YOUR INSTRUCTIONS >> Output, word for word, every line from the start of the listing down to and including the line that contains "bx.build('wall_bracket', A, Z, .0006)"; include nothing else.

--- DATASET CONTENT ---

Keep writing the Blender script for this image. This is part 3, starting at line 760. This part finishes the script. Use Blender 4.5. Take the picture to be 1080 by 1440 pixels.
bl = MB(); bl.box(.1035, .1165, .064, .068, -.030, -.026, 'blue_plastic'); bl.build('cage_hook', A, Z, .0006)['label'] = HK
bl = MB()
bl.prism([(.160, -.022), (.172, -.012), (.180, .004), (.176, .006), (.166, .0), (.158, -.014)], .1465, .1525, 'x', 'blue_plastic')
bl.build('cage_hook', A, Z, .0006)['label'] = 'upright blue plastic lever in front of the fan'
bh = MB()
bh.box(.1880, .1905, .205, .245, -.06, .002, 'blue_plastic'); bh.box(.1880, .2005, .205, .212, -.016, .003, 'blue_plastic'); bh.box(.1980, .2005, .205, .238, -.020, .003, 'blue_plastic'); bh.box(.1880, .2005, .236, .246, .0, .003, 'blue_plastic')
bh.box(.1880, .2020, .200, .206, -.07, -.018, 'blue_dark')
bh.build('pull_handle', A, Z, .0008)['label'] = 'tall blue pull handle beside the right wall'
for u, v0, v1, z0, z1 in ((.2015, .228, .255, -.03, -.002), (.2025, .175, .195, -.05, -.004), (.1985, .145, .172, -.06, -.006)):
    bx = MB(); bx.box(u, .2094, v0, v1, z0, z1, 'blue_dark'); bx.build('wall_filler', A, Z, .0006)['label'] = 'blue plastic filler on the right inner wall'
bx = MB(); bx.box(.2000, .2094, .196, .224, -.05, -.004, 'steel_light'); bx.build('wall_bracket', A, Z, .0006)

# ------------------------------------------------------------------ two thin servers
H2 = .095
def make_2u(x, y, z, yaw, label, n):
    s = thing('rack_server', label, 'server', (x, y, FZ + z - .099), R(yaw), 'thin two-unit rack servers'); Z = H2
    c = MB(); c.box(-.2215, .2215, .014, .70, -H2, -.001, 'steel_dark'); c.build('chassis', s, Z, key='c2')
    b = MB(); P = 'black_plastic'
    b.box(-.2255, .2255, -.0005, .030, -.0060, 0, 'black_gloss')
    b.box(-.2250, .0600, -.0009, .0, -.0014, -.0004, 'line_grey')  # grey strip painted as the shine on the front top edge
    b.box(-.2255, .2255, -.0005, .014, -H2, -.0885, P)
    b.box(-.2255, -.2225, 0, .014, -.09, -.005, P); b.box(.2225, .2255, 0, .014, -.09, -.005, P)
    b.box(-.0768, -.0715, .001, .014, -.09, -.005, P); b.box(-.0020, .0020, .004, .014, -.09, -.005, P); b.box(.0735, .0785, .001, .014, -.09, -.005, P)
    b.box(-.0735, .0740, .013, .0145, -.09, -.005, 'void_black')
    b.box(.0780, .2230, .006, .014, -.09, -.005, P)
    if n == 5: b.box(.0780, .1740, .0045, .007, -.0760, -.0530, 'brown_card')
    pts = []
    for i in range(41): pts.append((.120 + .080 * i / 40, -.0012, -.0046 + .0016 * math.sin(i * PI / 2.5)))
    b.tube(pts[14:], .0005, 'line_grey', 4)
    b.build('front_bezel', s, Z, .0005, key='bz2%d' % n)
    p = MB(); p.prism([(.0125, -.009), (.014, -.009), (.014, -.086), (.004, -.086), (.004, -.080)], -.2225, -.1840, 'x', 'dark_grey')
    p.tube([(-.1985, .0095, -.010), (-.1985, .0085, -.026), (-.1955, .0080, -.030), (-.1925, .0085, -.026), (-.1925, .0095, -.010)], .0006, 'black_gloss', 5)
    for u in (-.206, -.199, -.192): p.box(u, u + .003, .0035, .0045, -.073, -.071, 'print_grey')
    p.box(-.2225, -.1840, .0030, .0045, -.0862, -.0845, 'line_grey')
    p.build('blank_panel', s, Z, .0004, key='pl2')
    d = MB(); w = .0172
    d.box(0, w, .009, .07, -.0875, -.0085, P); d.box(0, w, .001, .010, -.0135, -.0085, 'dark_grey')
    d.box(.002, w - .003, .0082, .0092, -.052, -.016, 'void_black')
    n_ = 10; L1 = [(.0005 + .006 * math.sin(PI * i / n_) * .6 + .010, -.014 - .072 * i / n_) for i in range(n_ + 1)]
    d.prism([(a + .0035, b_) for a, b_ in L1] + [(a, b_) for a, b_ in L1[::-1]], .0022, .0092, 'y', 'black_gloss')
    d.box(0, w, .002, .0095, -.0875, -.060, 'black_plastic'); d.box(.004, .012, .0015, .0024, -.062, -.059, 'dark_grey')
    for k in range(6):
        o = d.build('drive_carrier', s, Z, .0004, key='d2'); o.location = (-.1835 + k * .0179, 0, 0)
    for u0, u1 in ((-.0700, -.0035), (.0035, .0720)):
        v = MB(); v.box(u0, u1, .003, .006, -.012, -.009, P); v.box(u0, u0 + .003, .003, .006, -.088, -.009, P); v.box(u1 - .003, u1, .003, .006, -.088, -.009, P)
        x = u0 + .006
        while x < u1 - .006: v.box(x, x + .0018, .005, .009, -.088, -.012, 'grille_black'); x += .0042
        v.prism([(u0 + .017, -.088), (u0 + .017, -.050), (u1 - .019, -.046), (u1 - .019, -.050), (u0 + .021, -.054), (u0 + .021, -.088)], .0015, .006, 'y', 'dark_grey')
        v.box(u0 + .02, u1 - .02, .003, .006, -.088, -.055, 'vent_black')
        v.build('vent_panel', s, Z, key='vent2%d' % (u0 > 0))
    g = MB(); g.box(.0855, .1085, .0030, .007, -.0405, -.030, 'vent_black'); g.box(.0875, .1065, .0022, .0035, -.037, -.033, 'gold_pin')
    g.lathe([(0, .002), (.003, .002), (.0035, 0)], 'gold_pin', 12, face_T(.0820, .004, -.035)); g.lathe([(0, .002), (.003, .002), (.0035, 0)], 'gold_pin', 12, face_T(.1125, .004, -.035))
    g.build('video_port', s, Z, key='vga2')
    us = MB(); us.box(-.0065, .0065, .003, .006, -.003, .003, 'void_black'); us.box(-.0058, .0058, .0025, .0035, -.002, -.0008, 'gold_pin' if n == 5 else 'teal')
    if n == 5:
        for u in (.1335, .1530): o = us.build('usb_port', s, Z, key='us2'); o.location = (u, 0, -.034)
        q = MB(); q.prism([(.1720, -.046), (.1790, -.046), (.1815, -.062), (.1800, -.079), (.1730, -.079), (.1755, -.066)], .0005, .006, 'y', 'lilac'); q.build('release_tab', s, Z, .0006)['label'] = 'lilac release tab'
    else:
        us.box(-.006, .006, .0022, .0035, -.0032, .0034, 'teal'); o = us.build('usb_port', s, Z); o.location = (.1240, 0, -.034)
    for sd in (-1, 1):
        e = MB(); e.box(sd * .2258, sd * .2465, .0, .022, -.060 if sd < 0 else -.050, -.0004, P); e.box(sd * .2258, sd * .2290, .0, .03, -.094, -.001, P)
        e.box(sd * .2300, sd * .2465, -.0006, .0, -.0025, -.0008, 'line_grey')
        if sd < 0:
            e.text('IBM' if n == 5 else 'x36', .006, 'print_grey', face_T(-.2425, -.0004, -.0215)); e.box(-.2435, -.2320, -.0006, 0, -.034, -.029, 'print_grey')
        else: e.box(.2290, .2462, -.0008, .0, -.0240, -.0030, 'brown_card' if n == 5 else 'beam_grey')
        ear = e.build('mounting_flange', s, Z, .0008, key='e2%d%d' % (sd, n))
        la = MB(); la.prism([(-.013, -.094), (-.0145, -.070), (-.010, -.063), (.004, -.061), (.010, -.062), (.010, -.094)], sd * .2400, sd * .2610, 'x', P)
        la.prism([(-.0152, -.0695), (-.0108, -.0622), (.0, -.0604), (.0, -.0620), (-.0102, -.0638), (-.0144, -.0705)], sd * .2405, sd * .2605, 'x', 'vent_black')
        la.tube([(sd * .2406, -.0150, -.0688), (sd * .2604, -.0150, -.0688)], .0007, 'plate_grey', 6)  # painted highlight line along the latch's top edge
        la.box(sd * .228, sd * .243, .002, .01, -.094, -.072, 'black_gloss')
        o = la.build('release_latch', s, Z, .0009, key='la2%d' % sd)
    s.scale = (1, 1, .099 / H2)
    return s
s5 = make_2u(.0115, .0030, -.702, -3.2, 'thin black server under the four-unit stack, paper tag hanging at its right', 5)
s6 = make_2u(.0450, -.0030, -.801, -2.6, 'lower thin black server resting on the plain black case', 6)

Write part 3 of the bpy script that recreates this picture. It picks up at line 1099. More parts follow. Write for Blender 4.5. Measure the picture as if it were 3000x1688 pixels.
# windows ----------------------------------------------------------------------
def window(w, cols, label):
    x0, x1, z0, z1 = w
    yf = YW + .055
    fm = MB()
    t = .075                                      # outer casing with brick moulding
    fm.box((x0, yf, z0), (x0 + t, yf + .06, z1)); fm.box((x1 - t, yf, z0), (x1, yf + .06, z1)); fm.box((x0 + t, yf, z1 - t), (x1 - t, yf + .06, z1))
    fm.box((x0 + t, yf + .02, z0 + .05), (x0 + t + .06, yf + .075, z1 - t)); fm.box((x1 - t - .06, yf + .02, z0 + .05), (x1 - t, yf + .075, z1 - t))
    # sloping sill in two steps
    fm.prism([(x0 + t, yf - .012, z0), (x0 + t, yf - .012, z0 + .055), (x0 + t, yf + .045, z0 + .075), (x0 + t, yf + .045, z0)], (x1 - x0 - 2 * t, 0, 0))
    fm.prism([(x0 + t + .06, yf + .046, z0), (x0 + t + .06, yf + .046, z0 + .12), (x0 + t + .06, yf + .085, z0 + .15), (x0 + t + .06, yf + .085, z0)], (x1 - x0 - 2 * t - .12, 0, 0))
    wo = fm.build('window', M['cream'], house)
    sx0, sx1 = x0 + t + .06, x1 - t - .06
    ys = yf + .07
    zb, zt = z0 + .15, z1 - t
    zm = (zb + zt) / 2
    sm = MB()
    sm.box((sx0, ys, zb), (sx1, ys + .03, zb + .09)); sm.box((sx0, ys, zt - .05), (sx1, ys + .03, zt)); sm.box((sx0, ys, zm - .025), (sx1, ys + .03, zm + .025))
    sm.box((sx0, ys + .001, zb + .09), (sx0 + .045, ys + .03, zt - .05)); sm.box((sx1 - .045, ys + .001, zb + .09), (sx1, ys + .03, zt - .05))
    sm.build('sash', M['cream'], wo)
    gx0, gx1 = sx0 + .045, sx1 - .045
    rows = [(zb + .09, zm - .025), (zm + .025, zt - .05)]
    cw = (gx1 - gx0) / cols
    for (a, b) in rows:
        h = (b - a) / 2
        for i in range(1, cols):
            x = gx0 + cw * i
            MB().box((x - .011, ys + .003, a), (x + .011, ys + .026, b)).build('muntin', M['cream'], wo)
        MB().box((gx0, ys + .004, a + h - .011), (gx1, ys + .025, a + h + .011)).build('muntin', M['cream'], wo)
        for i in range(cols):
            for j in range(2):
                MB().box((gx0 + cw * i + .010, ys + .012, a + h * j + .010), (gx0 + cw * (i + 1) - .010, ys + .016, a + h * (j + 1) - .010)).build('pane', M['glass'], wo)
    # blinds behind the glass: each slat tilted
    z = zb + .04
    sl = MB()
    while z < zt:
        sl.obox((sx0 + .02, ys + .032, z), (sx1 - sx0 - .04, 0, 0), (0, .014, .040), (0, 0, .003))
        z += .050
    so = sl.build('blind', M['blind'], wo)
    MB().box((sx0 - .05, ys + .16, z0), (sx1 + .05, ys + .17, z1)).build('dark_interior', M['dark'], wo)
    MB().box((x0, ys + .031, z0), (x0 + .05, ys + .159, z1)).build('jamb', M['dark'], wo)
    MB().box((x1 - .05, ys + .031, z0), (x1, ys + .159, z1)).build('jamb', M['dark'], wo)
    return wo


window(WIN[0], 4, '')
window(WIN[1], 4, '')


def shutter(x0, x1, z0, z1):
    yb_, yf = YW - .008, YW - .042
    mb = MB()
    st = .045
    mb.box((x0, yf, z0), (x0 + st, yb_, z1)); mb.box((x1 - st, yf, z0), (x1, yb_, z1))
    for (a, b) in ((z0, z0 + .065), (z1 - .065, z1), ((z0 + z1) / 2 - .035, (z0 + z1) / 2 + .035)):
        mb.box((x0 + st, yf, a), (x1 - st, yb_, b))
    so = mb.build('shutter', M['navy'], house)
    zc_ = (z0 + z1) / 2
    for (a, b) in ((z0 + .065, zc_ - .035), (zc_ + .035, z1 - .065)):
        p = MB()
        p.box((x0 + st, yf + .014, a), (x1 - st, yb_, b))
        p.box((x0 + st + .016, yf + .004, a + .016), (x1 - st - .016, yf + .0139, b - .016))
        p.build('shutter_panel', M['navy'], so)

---

PROBLEM SOLUTION >>
Keep writing the Blender script for this image. This is part 3, starting at line 760. This part finishes the script. Use Blender 4.5. Take the picture to be 1080 by 1440 pixels.
bl = MB(); bl.box(.1035, .1165, .064, .068, -.030, -.026, 'blue_plastic'); bl.build('cage_hook', A, Z, .0006)['label'] = HK
bl = MB()
bl.prism([(.160, -.022), (.172, -.012), (.180, .004), (.176, .006), (.166, .0), (.158, -.014)], .1465, .1525, 'x', 'blue_plastic')
bl.build('cage_hook', A, Z, .0006)['label'] = 'upright blue plastic lever in front of the fan'
bh = MB()
bh.box(.1880, .1905, .205, .245, -.06, .002, 'blue_plastic'); bh.box(.1880, .2005, .205, .212, -.016, .003, 'blue_plastic'); bh.box(.1980, .2005, .205, .238, -.020, .003, 'blue_plastic'); bh.box(.1880, .2005, .236, .246, .0, .003, 'blue_plastic')
bh.box(.1880, .2020, .200, .206, -.07, -.018, 'blue_dark')
bh.build('pull_handle', A, Z, .0008)['label'] = 'tall blue pull handle beside the right wall'
for u, v0, v1, z0, z1 in ((.2015, .228, .255, -.03, -.002), (.2025, .175, .195, -.05, -.004), (.1985, .145, .172, -.06, -.006)):
    bx = MB(); bx.box(u, .2094, v0, v1, z0, z1, 'blue_dark'); bx.build('wall_filler', A, Z, .0006)['label'] = 'blue plastic filler on the right inner wall'
bx = MB(); bx.box(.2000, .2094, .196, .224, -.05, -.004, 'steel_light'); bx.build('wall_bracket', A, Z, .0006)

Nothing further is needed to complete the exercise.